Historian Awarded Fellowship for Three Years of Research
- Date
- 8 December 2023
- Time to read
- 2 min read
An associate professor at the University of Suffolk has been awarded a research grant after being selected from more than 200 applications.
Dr Michael Sauter, Associate Professor of History at the university, has been awarded a Major Research Fellowship from the Leverhulme Trust, which will allow him to complete a book on the history of libraries in colonial Latin America.
To apply for the fellowship, Dr Sauter had to collect three letters of recommendation and submit a proposal about his work, entitled “Forging Global Minds: Libraries and Ways of Knowing in Colonial Latin America” for review and eventual selection.

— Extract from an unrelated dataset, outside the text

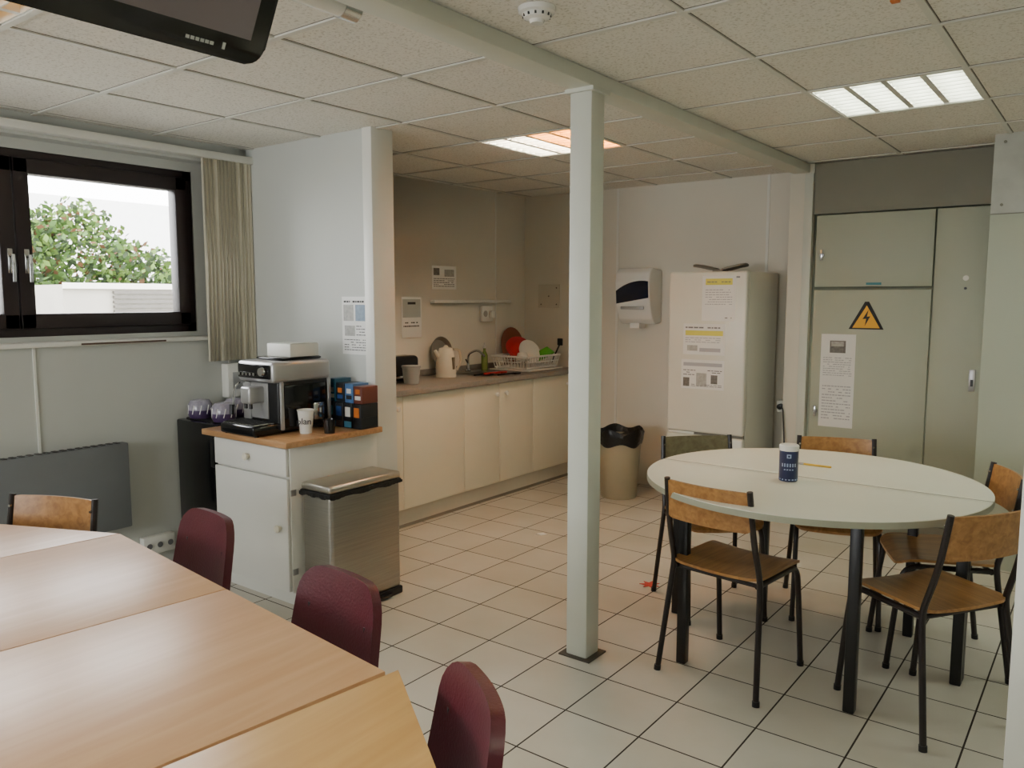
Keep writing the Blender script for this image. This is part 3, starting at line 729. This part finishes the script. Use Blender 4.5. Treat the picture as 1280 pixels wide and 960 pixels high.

As part of his research, he will travel to Seville in Spain, home to El Archivo de las Indias – the archives relating to the history of the Spanish colonial empire.
Dr Sauter said he is relishing the prospect of “being surrounded by old books for the next three years”.
“Every book shipped to New Spain in the colonial period would have gone through Seville, which is why the archives there are so important,” said Dr Sauter.
He will also travel to Córdoba in Argentina, Lima in Peru and Puebla in Mexico because each city is home to an important colonial library.
The most significant of the three is Biblioteca Palaxfoxiana in Puebla, which was founded in 1646 and is the oldest public library in the New World.
Dr Sauter added: “This project began in a book I published in 2019 called The Spatial Reformation, in which I showed how, between 1350 and 1850, European thought and culture were transformed by engagement with certain books on geometry, geography, and astronomy.
“Since I lived in Mexico at the time, I was able to verify that many of the texts I saw as pivotal for European thought’s development were also located in colonial libraries in Latin America, which suggested, in turn, that similar intellectual processes were at work there.
“I will now examine those processes in detail and compare them to what my earlier study found, with an emphasis on identifying Latin American contributions to the rise of a global knowledge base.”